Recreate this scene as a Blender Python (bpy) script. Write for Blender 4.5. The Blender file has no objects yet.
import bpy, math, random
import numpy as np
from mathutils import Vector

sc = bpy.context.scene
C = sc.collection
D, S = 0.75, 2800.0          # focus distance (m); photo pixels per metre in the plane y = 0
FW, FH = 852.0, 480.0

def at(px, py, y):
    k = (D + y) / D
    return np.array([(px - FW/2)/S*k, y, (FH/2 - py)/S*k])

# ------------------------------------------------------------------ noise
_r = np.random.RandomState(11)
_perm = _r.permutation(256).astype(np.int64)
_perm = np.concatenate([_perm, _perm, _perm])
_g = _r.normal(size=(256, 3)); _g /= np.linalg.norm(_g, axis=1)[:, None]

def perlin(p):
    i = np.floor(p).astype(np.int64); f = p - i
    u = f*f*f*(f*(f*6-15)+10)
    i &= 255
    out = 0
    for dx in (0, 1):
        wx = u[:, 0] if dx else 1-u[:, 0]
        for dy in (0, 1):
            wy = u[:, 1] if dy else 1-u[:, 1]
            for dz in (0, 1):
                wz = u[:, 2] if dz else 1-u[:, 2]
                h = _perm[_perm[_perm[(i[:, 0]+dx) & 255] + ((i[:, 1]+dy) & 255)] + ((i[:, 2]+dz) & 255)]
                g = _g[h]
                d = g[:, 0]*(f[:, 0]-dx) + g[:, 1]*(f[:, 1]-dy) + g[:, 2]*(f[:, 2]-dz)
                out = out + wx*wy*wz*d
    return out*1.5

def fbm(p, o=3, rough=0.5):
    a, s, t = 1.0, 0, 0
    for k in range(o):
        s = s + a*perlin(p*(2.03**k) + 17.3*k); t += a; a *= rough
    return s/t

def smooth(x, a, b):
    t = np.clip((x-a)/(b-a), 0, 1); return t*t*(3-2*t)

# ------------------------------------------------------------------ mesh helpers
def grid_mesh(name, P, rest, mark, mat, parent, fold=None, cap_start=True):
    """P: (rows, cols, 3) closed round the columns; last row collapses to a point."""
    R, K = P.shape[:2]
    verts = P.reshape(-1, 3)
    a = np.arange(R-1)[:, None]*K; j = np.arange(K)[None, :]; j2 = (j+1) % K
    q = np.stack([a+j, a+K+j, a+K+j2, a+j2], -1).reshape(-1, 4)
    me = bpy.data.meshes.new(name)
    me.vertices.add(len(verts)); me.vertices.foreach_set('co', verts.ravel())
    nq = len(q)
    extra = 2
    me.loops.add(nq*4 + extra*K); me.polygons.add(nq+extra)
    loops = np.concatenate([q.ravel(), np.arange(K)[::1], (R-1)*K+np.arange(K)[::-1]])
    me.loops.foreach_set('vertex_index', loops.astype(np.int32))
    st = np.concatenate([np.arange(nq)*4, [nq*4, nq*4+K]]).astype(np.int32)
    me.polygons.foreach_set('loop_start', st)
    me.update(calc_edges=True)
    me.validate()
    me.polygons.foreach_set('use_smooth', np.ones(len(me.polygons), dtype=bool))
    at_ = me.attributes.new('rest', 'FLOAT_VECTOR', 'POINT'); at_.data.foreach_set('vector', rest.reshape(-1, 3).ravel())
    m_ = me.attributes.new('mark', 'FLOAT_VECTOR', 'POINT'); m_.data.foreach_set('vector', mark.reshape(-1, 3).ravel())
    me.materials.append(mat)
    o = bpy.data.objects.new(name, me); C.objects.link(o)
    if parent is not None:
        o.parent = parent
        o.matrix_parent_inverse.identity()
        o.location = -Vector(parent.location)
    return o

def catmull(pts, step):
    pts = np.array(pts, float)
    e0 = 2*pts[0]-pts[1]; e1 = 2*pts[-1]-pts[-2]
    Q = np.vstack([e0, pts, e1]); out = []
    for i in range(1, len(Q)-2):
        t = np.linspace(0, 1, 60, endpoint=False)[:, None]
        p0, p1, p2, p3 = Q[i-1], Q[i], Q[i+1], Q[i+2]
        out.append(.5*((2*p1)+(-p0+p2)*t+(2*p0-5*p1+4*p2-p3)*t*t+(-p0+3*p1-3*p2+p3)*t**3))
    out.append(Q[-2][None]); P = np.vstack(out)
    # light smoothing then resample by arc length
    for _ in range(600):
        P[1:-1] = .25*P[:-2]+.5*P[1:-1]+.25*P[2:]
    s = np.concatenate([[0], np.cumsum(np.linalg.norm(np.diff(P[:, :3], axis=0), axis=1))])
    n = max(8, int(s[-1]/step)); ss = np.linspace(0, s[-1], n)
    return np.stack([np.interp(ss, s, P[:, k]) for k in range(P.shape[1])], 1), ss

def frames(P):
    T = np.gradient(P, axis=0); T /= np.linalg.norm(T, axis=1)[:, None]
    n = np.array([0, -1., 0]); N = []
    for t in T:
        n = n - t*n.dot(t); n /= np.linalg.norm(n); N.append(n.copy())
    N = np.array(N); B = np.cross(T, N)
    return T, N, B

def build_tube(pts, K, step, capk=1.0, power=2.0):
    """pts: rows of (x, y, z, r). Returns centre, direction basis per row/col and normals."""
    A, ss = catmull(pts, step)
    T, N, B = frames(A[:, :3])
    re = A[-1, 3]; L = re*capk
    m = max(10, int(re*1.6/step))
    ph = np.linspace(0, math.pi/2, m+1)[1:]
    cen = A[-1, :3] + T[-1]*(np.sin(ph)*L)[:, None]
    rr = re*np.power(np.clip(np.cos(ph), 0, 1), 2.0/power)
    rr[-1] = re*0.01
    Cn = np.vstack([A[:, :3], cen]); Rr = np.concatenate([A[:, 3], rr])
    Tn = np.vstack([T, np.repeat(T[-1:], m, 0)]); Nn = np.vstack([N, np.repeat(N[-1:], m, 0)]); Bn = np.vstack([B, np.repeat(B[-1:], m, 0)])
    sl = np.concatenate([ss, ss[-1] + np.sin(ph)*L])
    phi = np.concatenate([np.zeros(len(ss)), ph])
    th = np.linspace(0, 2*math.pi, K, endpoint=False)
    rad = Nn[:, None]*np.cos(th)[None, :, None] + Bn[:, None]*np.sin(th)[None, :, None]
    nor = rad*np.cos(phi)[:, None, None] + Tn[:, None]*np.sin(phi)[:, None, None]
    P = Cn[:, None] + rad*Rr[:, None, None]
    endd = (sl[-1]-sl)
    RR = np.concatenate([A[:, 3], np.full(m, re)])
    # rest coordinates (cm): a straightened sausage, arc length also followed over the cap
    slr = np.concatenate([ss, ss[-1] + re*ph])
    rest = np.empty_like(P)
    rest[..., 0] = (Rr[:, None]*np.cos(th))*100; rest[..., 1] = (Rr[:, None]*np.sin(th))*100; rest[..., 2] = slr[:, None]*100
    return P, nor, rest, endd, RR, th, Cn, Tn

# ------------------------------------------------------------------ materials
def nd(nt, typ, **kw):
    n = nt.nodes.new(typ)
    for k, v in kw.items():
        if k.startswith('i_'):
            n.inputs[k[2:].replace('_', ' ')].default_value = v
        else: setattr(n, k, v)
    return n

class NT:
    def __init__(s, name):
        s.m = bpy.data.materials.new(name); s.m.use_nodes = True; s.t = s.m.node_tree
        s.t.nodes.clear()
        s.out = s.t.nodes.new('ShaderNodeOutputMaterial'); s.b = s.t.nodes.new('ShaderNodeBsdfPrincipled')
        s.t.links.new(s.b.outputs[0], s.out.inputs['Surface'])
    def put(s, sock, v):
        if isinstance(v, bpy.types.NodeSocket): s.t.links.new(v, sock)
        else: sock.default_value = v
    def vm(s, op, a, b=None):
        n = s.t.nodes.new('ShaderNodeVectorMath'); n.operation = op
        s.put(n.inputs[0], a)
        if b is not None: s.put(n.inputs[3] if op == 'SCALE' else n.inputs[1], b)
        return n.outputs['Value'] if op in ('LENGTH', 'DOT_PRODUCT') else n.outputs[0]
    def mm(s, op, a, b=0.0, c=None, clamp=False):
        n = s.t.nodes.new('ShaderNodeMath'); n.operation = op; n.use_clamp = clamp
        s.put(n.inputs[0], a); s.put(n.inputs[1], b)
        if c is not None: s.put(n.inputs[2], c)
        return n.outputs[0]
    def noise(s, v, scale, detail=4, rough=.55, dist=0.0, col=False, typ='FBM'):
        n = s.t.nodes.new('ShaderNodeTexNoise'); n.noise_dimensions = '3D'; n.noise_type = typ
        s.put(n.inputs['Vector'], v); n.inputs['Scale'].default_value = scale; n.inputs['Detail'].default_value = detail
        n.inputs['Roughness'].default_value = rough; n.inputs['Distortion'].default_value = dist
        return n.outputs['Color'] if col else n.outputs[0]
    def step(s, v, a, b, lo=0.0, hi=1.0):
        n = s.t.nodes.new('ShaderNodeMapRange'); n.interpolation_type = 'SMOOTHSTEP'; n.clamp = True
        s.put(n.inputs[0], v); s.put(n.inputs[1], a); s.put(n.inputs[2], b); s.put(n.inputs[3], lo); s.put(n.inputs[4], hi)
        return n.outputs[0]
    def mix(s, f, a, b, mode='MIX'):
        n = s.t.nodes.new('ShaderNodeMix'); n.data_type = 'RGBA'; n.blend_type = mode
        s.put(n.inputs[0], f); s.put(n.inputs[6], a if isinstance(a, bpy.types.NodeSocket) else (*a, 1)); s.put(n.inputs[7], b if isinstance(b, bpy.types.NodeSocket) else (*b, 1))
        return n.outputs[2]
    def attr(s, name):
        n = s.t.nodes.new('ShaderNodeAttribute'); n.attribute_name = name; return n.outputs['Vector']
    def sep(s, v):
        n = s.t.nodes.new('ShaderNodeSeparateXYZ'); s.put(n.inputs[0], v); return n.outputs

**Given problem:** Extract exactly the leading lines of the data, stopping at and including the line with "t = np.clip((x-a)/(b-a), 0, 1);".

**Output below:**
Recreate this scene as a Blender Python (bpy) script. Write for Blender 4.5. The Blender file has no objects yet.
import bpy, math, random
import numpy as np
from mathutils import Vector

sc = bpy.context.scene
C = sc.collection
D, S = 0.75, 2800.0          # focus distance (m); photo pixels per metre in the plane y = 0
FW, FH = 852.0, 480.0

def at(px, py, y):
    k = (D + y) / D
    return np.array([(px - FW/2)/S*k, y, (FH/2 - py)/S*k])

# ------------------------------------------------------------------ noise
_r = np.random.RandomState(11)
_perm = _r.permutation(256).astype(np.int64)
_perm = np.concatenate([_perm, _perm, _perm])
_g = _r.normal(size=(256, 3)); _g /= np.linalg.norm(_g, axis=1)[:, None]

def perlin(p):
    i = np.floor(p).astype(np.int64); f = p - i
    u = f*f*f*(f*(f*6-15)+10)
    i &= 255
    out = 0
    for dx in (0, 1):
        wx = u[:, 0] if dx else 1-u[:, 0]
        for dy in (0, 1):
            wy = u[:, 1] if dy else 1-u[:, 1]
            for dz in (0, 1):
                wz = u[:, 2] if dz else 1-u[:, 2]
                h = _perm[_perm[_perm[(i[:, 0]+dx) & 255] + ((i[:, 1]+dy) & 255)] + ((i[:, 2]+dz) & 255)]
                g = _g[h]
                d = g[:, 0]*(f[:, 0]-dx) + g[:, 1]*(f[:, 1]-dy) + g[:, 2]*(f[:, 2]-dz)
                out = out + wx*wy*wz*d
    return out*1.5

def fbm(p, o=3, rough=0.5):
    a, s, t = 1.0, 0, 0
    for k in range(o):
        s = s + a*perlin(p*(2.03**k) + 17.3*k); t += a; a *= rough
    return s/t

def smooth(x, a, b):
    t = np.clip((x-a)/(b-a), 0, 1); return t*t*(3-2*t)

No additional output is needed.